Worship: the opening act

This article totally convicted me. Please click the link and read it.

Three things that I pulled out:

1) It scares me that this is happening in churches.

Has worship really become that scripted? Or that manipulative? Is it really that simple to tug on people’s heart strings? Sadly, I know the answer is yes.

Worship has simply become the opening act. It’s a way for the congregation to get “in the worship mood.”

2) It fits with so much of what I am feeling. It explains the disconnect.

If worship is really manipulated and planned out, no wonder my heart can’t connect with it. I’ve been told as a worship leader that I need to do more energetic worship, to encourage the people and make them forget about their bad weeks. I understand the need for this (I feel another post a-brewing for that one), but I prefer meaningful songs that say something and make people think. Not simply peppy. I just can’t connect with peppy.

3) I feel relieved that I am not alone.

I’m not the only worship leader that doesn’t feel worshipful? Hallelujah! There are others that have acknowledged that there is a problem. Instead of continuing ahead in the dysfunction, they’re choosing to step out of the shadows. This worship leader’s honest and raw interpretation of his worship experience is refreshing.

9 Replies to “Worship: the opening act”

  1. Perhaps you need to start attending another type of church alltogether? Don’t lose your faith through all this. Keep praying, it does help!

  2. I like the description (more of a confession really) that the worship experience is often just emotional, and impossible to maintain. Little sigh of relief to read it described that way. My life is not always a “holy, holy, holy” crescendo. And that’s OK.

  3. As the article points out it is very easy to shape an emotional experience through music and lighting. I had my iTunes library on shuffle while I worked today and I noticed that some of the worship music had an emotional effect even though I was not focused on worship at all. When you’ve got people in a big crowded, dark room with loud music who are expecting to feel something, of course many will have an emotional experience whether people are trying to manipulate them or not.

    The thing I think I find most troubling about the confusing of (possibly manipulated) emotional experience with worship and God’s presence is the way it sets people and things up as relied upon mediators who can deliver the experience. I got caught up in this as a young Christian. People start to think they need a particular type of music to connect with God so they make a lot of effort to go to the conferences and they buy the CDs to reproduce the experience at home. Particular worship leaders gain a following for being “anointed” at leading people into worship, some obtaining celebrity status. Even being in the right part of the auditorium (usually the front) can be felt to matter. Music styles or conferences or talented worship leaders or many of the other aspects of contemporary worship aren’t necessarily bad things.. However when they become necessary for us to worship, there is a problem. Jesus is the only mediator between us and God. If anything or anyone else becomes the determining factor in whether we can or will worship God, we’ve probably aren’t worshiping God but are really worshiping the person or thing.

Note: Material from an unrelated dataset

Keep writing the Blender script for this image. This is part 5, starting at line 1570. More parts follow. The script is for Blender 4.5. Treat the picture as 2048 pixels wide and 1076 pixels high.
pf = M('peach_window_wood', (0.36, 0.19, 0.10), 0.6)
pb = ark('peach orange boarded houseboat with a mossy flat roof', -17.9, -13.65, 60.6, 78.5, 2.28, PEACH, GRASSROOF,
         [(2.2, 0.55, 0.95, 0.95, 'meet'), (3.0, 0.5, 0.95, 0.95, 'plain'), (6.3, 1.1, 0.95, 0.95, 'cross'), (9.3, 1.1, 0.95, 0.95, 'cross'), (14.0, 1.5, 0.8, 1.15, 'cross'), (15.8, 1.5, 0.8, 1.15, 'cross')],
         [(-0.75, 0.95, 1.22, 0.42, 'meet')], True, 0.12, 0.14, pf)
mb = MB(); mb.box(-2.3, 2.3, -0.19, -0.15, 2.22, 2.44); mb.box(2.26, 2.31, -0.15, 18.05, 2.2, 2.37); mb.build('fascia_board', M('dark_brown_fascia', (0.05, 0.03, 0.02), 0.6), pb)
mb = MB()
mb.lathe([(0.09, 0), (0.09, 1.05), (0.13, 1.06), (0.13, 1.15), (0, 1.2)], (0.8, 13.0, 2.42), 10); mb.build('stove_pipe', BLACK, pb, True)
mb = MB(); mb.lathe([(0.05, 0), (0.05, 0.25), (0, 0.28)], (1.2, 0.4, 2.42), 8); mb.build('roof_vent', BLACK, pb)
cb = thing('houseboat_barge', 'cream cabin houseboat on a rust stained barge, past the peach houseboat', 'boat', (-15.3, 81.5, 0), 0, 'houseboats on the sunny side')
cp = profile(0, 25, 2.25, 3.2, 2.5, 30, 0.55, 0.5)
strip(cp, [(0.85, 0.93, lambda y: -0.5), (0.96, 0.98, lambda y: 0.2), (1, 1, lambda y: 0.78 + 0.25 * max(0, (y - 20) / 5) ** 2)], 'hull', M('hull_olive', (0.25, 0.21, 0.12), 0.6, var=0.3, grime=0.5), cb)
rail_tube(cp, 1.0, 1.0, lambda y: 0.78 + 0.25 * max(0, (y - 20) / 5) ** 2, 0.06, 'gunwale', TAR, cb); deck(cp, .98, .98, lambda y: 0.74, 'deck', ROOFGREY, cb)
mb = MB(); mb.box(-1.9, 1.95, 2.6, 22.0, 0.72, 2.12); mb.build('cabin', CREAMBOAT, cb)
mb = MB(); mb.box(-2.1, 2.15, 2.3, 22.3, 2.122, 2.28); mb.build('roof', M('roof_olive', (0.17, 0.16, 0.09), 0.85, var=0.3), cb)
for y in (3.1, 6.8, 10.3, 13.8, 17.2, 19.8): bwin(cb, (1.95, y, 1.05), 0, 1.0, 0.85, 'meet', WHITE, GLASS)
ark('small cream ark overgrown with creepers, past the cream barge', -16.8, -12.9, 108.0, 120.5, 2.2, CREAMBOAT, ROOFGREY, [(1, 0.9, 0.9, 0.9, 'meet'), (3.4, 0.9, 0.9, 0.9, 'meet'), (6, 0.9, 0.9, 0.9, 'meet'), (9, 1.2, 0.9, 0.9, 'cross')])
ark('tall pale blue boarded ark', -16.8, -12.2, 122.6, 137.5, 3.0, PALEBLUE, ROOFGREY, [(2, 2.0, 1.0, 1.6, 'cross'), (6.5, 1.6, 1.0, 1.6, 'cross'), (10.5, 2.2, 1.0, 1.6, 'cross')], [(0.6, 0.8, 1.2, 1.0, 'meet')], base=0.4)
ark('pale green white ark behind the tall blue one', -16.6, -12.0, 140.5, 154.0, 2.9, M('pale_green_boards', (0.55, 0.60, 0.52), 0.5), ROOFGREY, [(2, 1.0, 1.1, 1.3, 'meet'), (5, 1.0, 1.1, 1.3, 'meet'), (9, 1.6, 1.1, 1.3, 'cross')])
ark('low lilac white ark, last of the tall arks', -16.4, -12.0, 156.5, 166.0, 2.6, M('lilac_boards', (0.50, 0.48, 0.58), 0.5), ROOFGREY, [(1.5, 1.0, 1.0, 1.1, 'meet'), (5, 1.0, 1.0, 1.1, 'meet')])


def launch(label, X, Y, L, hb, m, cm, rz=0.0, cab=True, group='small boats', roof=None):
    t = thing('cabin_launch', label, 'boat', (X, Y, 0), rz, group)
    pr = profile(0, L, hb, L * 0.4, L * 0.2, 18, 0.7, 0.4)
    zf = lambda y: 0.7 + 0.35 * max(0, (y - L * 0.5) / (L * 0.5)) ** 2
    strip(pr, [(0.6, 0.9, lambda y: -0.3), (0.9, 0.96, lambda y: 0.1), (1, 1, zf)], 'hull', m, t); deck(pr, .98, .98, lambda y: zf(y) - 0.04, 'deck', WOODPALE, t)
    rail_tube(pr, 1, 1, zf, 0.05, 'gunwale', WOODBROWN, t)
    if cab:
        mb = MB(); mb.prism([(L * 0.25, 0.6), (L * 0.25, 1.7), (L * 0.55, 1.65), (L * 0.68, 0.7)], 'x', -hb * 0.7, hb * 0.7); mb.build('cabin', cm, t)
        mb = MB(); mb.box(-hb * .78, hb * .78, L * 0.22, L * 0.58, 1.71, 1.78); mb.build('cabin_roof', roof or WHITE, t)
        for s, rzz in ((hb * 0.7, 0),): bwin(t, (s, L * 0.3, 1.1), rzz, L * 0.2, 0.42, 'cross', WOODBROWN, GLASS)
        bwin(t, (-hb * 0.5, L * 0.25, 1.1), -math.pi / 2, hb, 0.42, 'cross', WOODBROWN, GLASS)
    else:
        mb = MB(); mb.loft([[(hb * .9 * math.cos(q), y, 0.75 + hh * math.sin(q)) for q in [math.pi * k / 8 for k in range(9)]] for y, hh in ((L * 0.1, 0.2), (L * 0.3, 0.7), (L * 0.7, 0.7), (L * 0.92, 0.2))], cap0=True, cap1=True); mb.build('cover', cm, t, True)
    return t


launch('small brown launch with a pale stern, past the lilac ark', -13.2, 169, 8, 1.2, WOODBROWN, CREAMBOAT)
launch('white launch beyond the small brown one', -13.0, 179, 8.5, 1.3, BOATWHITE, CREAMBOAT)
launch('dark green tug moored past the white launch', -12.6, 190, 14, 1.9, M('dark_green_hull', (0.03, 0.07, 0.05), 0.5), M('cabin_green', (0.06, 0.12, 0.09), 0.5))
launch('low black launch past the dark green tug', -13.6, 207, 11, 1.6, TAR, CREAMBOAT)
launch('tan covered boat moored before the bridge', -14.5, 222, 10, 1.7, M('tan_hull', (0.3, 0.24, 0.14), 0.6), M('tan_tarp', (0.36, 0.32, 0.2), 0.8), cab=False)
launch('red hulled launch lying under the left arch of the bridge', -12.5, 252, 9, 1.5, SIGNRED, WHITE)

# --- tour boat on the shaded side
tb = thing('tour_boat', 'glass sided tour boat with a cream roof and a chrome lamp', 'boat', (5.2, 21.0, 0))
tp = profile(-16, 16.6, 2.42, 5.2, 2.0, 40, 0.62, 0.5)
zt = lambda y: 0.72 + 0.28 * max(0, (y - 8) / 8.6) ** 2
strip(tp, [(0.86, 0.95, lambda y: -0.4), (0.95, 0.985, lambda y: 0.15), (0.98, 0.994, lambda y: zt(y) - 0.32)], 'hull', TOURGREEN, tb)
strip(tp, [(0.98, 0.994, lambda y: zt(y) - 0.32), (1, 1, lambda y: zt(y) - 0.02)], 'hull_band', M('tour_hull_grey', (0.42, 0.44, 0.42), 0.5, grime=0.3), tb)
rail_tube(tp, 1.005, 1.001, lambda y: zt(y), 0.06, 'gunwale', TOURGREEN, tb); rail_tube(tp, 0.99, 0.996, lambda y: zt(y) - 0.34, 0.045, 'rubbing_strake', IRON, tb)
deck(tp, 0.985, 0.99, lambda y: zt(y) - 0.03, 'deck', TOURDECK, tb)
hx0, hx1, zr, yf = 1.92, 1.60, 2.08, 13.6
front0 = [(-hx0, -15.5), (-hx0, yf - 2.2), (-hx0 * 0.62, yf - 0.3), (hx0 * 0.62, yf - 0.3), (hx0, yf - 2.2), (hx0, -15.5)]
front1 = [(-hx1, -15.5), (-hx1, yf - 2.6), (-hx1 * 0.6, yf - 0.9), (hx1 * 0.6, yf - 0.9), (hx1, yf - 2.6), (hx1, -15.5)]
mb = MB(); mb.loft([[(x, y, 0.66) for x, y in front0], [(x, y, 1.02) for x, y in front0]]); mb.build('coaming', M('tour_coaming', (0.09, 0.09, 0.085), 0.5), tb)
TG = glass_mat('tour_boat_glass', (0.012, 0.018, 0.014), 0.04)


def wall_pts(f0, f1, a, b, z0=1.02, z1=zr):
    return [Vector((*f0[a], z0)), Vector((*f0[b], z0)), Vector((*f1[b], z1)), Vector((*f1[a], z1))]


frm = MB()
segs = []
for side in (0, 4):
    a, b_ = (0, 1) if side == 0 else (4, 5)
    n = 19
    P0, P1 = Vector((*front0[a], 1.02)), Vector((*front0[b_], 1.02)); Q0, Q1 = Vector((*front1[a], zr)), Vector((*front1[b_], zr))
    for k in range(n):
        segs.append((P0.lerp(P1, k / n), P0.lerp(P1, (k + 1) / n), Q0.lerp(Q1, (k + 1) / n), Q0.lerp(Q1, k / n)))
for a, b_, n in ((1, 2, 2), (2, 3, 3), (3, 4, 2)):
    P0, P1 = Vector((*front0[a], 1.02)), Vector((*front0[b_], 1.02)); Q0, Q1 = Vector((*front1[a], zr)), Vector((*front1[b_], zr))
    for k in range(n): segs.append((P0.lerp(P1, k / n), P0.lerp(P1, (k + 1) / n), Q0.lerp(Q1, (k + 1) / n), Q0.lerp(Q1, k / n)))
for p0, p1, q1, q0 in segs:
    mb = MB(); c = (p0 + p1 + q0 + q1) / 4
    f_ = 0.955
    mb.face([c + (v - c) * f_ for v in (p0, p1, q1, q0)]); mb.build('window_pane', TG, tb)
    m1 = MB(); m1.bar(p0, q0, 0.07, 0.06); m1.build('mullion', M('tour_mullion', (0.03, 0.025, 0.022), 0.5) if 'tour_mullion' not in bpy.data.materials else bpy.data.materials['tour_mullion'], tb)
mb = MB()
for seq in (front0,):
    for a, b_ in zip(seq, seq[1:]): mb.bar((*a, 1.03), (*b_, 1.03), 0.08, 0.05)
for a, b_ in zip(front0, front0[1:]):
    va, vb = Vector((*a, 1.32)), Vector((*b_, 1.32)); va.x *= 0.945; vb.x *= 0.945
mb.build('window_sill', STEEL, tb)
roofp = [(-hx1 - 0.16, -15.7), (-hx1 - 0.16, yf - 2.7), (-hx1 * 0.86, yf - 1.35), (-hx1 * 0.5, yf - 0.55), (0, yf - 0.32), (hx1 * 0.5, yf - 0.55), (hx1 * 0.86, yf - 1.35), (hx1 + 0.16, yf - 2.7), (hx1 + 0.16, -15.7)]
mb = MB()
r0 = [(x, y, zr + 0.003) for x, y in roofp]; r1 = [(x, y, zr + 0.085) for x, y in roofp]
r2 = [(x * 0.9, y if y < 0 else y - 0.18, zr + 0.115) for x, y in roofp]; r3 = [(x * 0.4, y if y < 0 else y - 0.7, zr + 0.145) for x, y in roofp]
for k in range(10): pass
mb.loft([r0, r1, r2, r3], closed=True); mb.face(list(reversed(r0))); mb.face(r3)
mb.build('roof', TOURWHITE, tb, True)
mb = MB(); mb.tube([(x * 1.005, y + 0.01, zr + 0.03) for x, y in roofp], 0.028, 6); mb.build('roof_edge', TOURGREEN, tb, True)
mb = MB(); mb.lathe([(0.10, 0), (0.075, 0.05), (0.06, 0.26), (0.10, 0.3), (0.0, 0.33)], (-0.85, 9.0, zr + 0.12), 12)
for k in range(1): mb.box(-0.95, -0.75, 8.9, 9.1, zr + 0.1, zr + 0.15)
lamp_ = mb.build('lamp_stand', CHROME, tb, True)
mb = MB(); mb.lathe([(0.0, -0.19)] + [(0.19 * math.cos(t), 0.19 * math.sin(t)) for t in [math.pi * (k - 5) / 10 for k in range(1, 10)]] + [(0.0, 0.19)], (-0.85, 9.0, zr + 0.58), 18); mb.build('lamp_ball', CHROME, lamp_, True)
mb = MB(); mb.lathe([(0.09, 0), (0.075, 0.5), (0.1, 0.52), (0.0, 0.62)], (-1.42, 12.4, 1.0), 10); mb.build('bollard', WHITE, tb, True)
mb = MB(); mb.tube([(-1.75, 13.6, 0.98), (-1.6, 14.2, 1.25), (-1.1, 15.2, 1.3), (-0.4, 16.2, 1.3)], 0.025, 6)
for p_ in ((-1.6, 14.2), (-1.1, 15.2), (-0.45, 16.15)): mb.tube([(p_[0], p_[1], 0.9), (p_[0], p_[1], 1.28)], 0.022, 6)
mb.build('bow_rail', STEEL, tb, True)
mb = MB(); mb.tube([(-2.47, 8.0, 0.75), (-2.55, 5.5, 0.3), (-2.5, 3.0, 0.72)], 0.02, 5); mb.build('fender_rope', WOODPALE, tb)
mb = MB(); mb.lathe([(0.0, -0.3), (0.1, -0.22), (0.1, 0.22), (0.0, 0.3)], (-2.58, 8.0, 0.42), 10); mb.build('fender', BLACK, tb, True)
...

    1. Really good observations. There are certain worship leaders that I used to like that I have a bit of an aversion to now, and I think it’s because they’ve obtained that “star status.” You’re right; those things involved in worship aren’t bad, but have become “manipulated” a bit.

  4. Thanks for sharing!

    I’ve been singing on our church’s worship team for over a decade now (wow, I sound old!), and I’ve also been singing in choirs since I was ten. And I’ve learned a lot about music and performance. Fortunately, most of it from people who believe *everything* we do can be worship.

    I think our problem is that we’ve got it backwards. We’re relying on music to put us in the mood to worship God. We ought to look to God as the reason to make music! Likewise, we keep trying to base our spiritual lives on emotion instead of navigating our emotions based on God’s truth. It’s like trying to chase a halo instead of the thing that *makes* the halo. Once you’re talking to God regularly, and reading the Bible regularly, and have got a little theology to stand on, worship in music becomes an outpouring of something you already have. And then the style and the script don’t matter anymore.

    I’ve been onstage plenty of times when my heart wasn’t in it. The cure was not to focus on the music, it was to connect with God. That’s when the music started making sense.